Heureusement à côté de cette froideur il y a la chaleur des personnages qui jalonnent le roman.
Hjalti, un journaliste proche des sphères du pouvoir, mais ...
son ex-compagne Maria, d'origine espagnole, violoniste, qui tente de survivre avec ses deux enfants...
Svangi, un ermite vivant avec son troupeau dans un fjord sauvage, plein de nostalgique pour les gens et l'ordre ancien, mais sans tendresse ni sentimentalité, ni peur d'être ici et maintenant.
À ce cynisme l'auteure convoque en nous-même de l'empathie pour ces personnages qui tentent de mener une "vie normale" dans un monde qui ne l'est plus, qui ne savent pas quoi faire d'autre ou comment faire autrement, qui assistent impuissant à l'effondrement de leurs idéaux, et nous lecteurs en sommes spectateurs.

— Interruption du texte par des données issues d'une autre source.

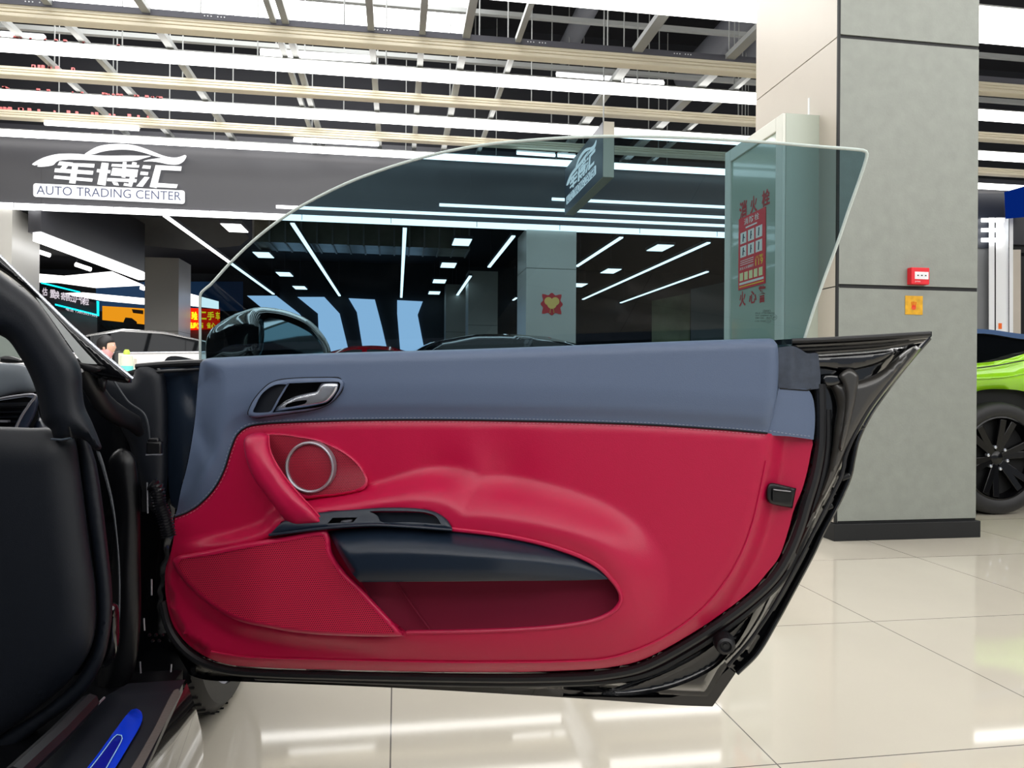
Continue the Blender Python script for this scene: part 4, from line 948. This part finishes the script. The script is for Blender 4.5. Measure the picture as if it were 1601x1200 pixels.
MB().tube([onY(x, y, 1.035) for x, y in S([(0,470),(40,510),(75,560),(94,610),(104,650),(112,684)], False, 8)], .0012, 6).build('trim_seam', DEEP, pt_)
MB().tube([onY(x, y, 1.04) for x, y in ((80,686),(96,687),(112,684.5))], .0014, 6).build('trim_joint', mat('joint_highlight', (70, 80, 92), rough=.4), pt_)
# dashboard
DASH = mat('dash_top', (120, 128, 136), rough=.5)
da = fp('dashboard', [(-60,560),(0,567),(40,570),(56,585),(60,640),(70,665),(80,672),(78,700),(80,780),(60,860),(0,900),(-60,900)], 1.30, mat('dash_slate', (22, 29, 42), rough=.5), h=.03, r=30, sp=9)
fp('dashboard_top', [(-60,566),(0,567),(40,572),(54,590),(56,612),(30,614),(0,622),(-60,640)], 1.24, DASH, da, h=.012, r=18, sp=7)
vs_ = fp('vent_surround', [(-60,636),(0,623),(40,616),(57,616),(60,630),(54,650),(44,670),(38,695),(38,733),(0,737),(-60,740)], 1.20, mat('vent_bezel', (44, 54, 74), rough=.4), da, h=.008, r=8, sp=5, hole=[[(-40,634),(0,626),(40,620),(50,622),(42,634),(32,648),(22,668),(15,697),(0,698),(-40,700)]])
MB().tube([onY(x, y, 1.185) for x, y in S([(-40,631),(0,623),(40,617),(55,618),(46,632),(34,650),(24,672),(17,700)], False, 5)], .0018, 8).build('vent_trim', SATIN, vs_)
vn = fp('air_vent', [(-60,610),(60,610),(60,720),(-60,720)], 1.26, DEEP, da, h=0, sp=30, closed_spline=False)
for i, y in enumerate((633, 641, 649, 657, 665, 674, 683, 692)):
    xr = 46-4.2*i
    MB().bar(onY(-45, y+1.5, 1.225), onY(xr, y-1, 1.225), .018, .002, (0, -.3, 1)).build('vent_louvre', NAVY, vn)
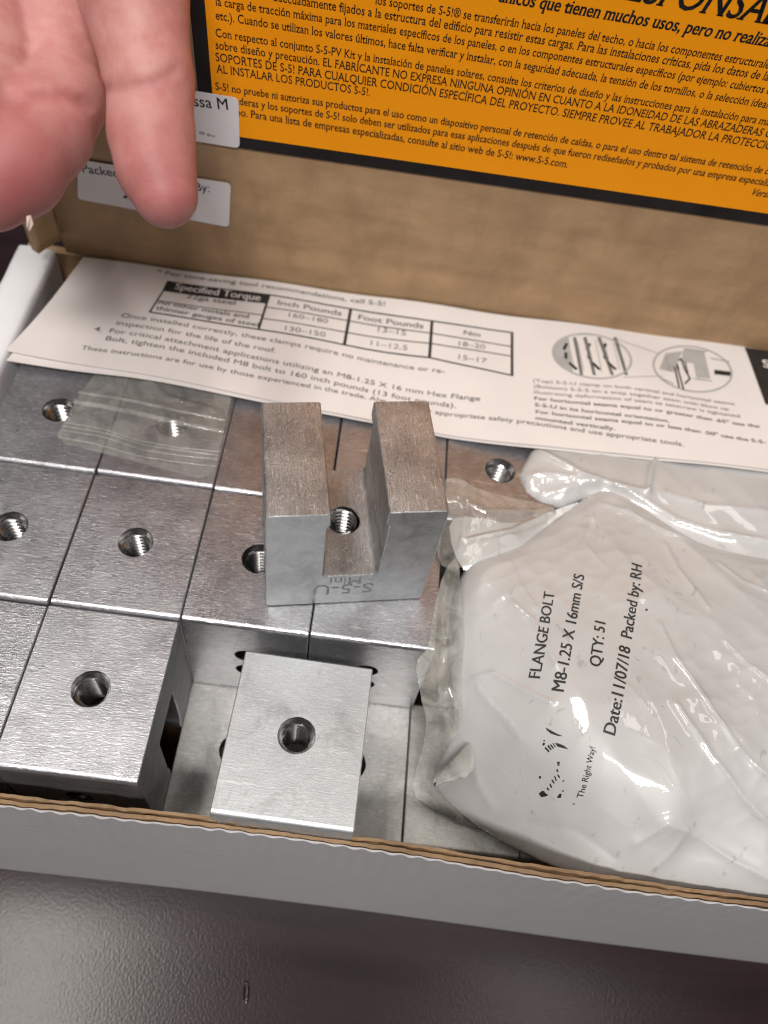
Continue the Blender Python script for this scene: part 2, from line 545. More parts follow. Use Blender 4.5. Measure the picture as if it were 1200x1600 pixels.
# a small dent chipped into the laminate in front of the box, and a speck
dp = onz(385, 1550, -7.9)
m = MB()
N = 24
for r0, z in ((1.0, .004), (.8, .028), (.55, .012)):
    pass
ringv = []
for k, (r0, z) in enumerate(((1.0, .003), (.78, .03), (.5, .006))):
    ringv += [(dp[0] + math.cos(2*math.pi*i/N) * .085 * r0 - math.sin(2*math.pi*i/N) * .03 * r0, dp[1] + math.sin(2*math.pi*i/N) * .27 * r0, -7.9 + z) for i in range(N)]
fc = [(k*N+i, k*N+(i+1) % N, (k+1)*N+(i+1) % N, (k+1)*N+i) for k in range(2) for i in range(N)] + [tuple(2*N+i for i in range(N))]
m.add([(a - dp[0], b - dp[1], c + 7.9) for a, b, c in ringv], fc)
dent = m.build('dent', [TABLE], tab, smooth=60, loc=(dp[0], dp[1], 0))

# ================================================================== THE BOX
box = empty('cardboard_box', (8, 3.5, -7.88))
tag(box, 'open white corrugated cardboard box with brown inside, holding the metal clamps', 'box')
BL = np.array([8, 3.5, -7.88])
def bmesh_part(mb, name, mats, parent=box, smooth=None):
    mb.V = [tuple(np.array(v) - BL) for v in mb.V]
    return mb.build(name, mats, parent, smooth)
mb = MB(); mb.box((-4.2, -4.3, -7.86), (20.9, 11.5, -7.70)); bmesh_part(mb, 'floor_panel', [KRAFT])

# front wall: two liners and a fluted core that follow the slightly bulging panel
XS = np.arange(-5.0, 21.3, .05)
rim_y = np.interp(XS, [-5, 0, 4, 8, 12.2, 16.4, 21.3], [-4.14, -4.12, -4.10, -4.15, -4.37, -4.47, -4.42])
base_y = np.interp(XS, [-5, -1.7, 3.6, 9, 14.6, 21.3], [-4.25, -4.25, -4.25, -4.32, -4.47, -4.55])
k5 = np.ones(61) / 61
pad = lambda a: np.convolve(np.pad(a, 30, 'edge'), k5, 'valid')
rim_y = pad(rim_y); base_y = pad(base_y)
def wall_sheet(name, y0, y1, ztop, mats, parent, mface=None, wob=0.0):
    """a sheet between offsets y0 (inner) and y1 (outer) from the rim line; ztop per x"""
    mb = MB(); n = len(XS); V = []
    hs = [0, .5, 1.0]
    rows = [(y0, 0.0), (y0, .5), (y0, .9), (y0, .98), (y0, 1.0), (y1, 1.0), (y1, .98), (y1, .9), (y1, .5), (y1, 0.0)]
    for off, h in rows:
        z = -7.86 + (ztop + 7.86) * h
        y = base_y + (rim_y - base_y) * h + off
        if wob and h > .9:
            y = y + .05 * fbm(XS * 1.1, XS * 0 + off * 9, 41, 4)
            y = y + wob * np.sin(XS * 2 * math.pi / .42 + 1.5 * np.sin(XS * .7)) * (.35 + 1.1 * vnoise(XS * .8, XS * 0 + 5, 77)) * (1 if off == y1 else .4)
        V.append(np.c_[XS, y, z])
    V = np.concatenate(V)
    F = []; M = []
    for r in range(len(rows)):
        r2 = (r + 1) % len(rows)
        for i in range(n - 1):
            F.append((r * n + i, r * n + i + 1, r2 * n + i + 1, r2 * n + i)); M.append(mface[r] if mface else 0)
    mb.add(V, [f[::-1] for f in F]); mb.M = M
    mb.V = [tuple(np.array(v) - BL) for v in mb.V]
    return mb.build(name, mats, parent, 40)
zr = -.5 + .05 * fbm(XS * .5, XS * 0, 3) + .05 * fbm(XS * 3, XS * 0, 5)
fw = wall_sheet('front_wall', -.045, -.085, zr - .17 + .06 * fbm(XS * 6, XS * 0 + 2, 9), [KRAFT_DARK], box, wob=.012)
wall_sheet('inner_liner', 0.02, -.045, zr + .20 * fbm(XS * 2.2, XS * 0 + 7, 11, 5), [KRAFT_RIM], fw, wob=.006)
wall_sheet('fluted_core', -.085, -.165, zr - .06 + .20 * fbm(XS * 1.8, XS * 0 + 4, 13, 5), [KRAFT_RIM], fw, wob=.006)
wall_sheet('dark_flute', -.165, -.200, zr - .13 + .05 * fbm(XS * 7, XS * 0 + 4, 17), [KRAFT_DARK], fw, wob=.012)
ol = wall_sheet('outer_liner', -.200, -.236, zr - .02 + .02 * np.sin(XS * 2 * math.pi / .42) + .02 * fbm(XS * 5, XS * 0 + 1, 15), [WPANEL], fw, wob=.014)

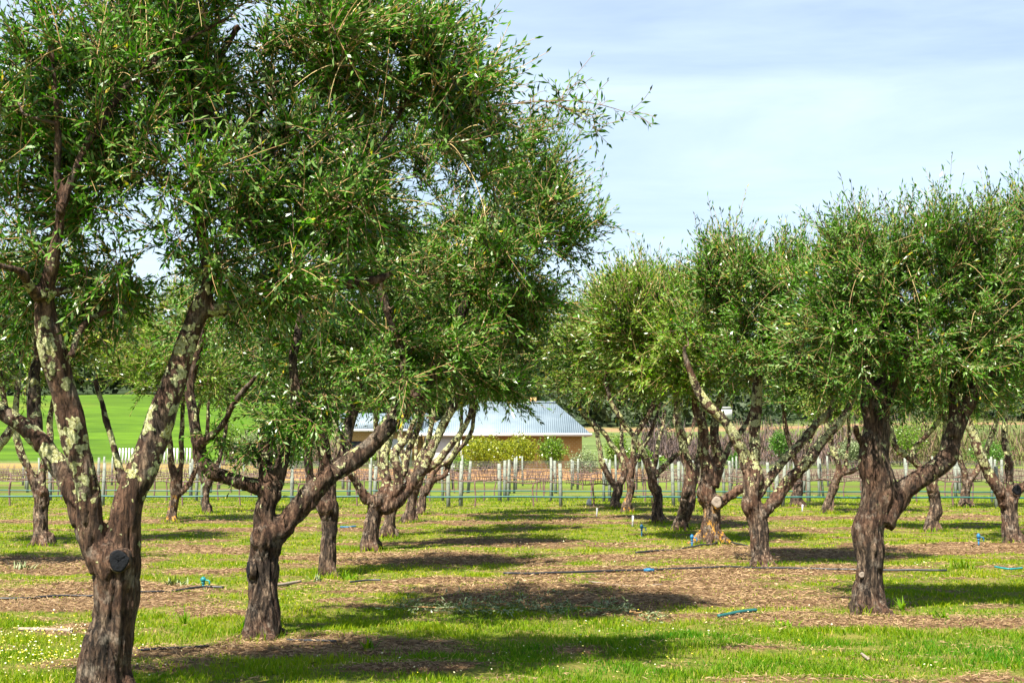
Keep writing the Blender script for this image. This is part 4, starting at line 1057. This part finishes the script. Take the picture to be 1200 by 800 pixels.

Voilà un livre qui marque, qui laisse une trace, et qui pose énormément de questions, en ces temps actuels, sur la condition humaine, les mécanismes sociaux, l'éthique voire l'absence d'éthique dans les relations avec les autres êtres humains, que signifie cette métaphore de l'isolement ?
La fiction analyse-t-elle la société, la réinvente-t-elle, ou lui impose-t-elle une forme?